Requirements:
Quote the whole listing word for word, please.

Data provided:
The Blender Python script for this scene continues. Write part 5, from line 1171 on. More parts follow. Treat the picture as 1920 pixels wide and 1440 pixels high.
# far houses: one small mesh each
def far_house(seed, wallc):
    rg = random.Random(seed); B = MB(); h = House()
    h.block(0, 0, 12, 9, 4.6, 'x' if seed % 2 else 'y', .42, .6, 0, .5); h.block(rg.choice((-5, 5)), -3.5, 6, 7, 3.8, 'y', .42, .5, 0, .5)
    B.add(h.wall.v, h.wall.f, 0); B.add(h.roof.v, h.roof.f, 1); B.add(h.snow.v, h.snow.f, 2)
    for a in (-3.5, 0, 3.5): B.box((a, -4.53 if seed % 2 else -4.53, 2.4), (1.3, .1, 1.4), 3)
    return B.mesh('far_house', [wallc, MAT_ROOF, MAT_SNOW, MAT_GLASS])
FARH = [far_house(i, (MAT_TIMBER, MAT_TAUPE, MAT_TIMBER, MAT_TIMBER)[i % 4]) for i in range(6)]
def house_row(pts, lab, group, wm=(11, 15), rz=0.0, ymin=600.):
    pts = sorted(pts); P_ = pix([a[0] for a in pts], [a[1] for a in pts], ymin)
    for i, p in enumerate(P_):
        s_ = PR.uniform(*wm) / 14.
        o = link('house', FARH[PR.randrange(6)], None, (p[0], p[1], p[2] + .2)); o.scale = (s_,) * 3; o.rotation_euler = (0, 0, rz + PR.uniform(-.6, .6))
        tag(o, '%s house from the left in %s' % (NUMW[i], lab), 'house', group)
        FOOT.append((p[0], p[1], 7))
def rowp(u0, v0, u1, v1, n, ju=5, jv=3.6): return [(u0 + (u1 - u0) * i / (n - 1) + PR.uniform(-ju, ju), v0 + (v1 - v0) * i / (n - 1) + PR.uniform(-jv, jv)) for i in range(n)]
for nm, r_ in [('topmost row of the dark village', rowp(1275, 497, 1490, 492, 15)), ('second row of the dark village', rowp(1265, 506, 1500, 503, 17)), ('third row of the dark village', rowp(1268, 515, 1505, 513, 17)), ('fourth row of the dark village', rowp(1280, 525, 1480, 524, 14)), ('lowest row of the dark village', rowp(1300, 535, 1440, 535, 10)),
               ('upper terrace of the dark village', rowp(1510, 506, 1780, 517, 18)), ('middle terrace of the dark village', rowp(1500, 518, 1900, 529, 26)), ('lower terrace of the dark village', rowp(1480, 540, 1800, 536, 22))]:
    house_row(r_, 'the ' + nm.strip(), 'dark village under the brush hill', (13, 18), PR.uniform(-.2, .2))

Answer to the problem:
The Blender Python script for this scene continues. Write part 5, from line 1171 on. More parts follow. Treat the picture as 1920 pixels wide and 1440 pixels high.
# far houses: one small mesh each
def far_house(seed, wallc):
    rg = random.Random(seed); B = MB(); h = House()
    h.block(0, 0, 12, 9, 4.6, 'x' if seed % 2 else 'y', .42, .6, 0, .5); h.block(rg.choice((-5, 5)), -3.5, 6, 7, 3.8, 'y', .42, .5, 0, .5)
    B.add(h.wall.v, h.wall.f, 0); B.add(h.roof.v, h.roof.f, 1); B.add(h.snow.v, h.snow.f, 2)
    for a in (-3.5, 0, 3.5): B.box((a, -4.53 if seed % 2 else -4.53, 2.4), (1.3, .1, 1.4), 3)
    return B.mesh('far_house', [wallc, MAT_ROOF, MAT_SNOW, MAT_GLASS])
FARH = [far_house(i, (MAT_TIMBER, MAT_TAUPE, MAT_TIMBER, MAT_TIMBER)[i % 4]) for i in range(6)]
def house_row(pts, lab, group, wm=(11, 15), rz=0.0, ymin=600.):
    pts = sorted(pts); P_ = pix([a[0] for a in pts], [a[1] for a in pts], ymin)
    for i, p in enumerate(P_):
        s_ = PR.uniform(*wm) / 14.
        o = link('house', FARH[PR.randrange(6)], None, (p[0], p[1], p[2] + .2)); o.scale = (s_,) * 3; o.rotation_euler = (0, 0, rz + PR.uniform(-.6, .6))
        tag(o, '%s house from the left in %s' % (NUMW[i], lab), 'house', group)
        FOOT.append((p[0], p[1], 7))
def rowp(u0, v0, u1, v1, n, ju=5, jv=3.6): return [(u0 + (u1 - u0) * i / (n - 1) + PR.uniform(-ju, ju), v0 + (v1 - v0) * i / (n - 1) + PR.uniform(-jv, jv)) for i in range(n)]
for nm, r_ in [('topmost row of the dark village', rowp(1275, 497, 1490, 492, 15)), ('second row of the dark village', rowp(1265, 506, 1500, 503, 17)), ('third row of the dark village', rowp(1268, 515, 1505, 513, 17)), ('fourth row of the dark village', rowp(1280, 525, 1480, 524, 14)), ('lowest row of the dark village', rowp(1300, 535, 1440, 535, 10)),
               ('upper terrace of the dark village', rowp(1510, 506, 1780, 517, 18)), ('middle terrace of the dark village', rowp(1500, 518, 1900, 529, 26)), ('lower terrace of the dark village', rowp(1480, 540, 1800, 536, 22))]:
    house_row(r_, 'the ' + nm.strip(), 'dark village under the brush hill', (13, 18), PR.uniform(-.2, .2))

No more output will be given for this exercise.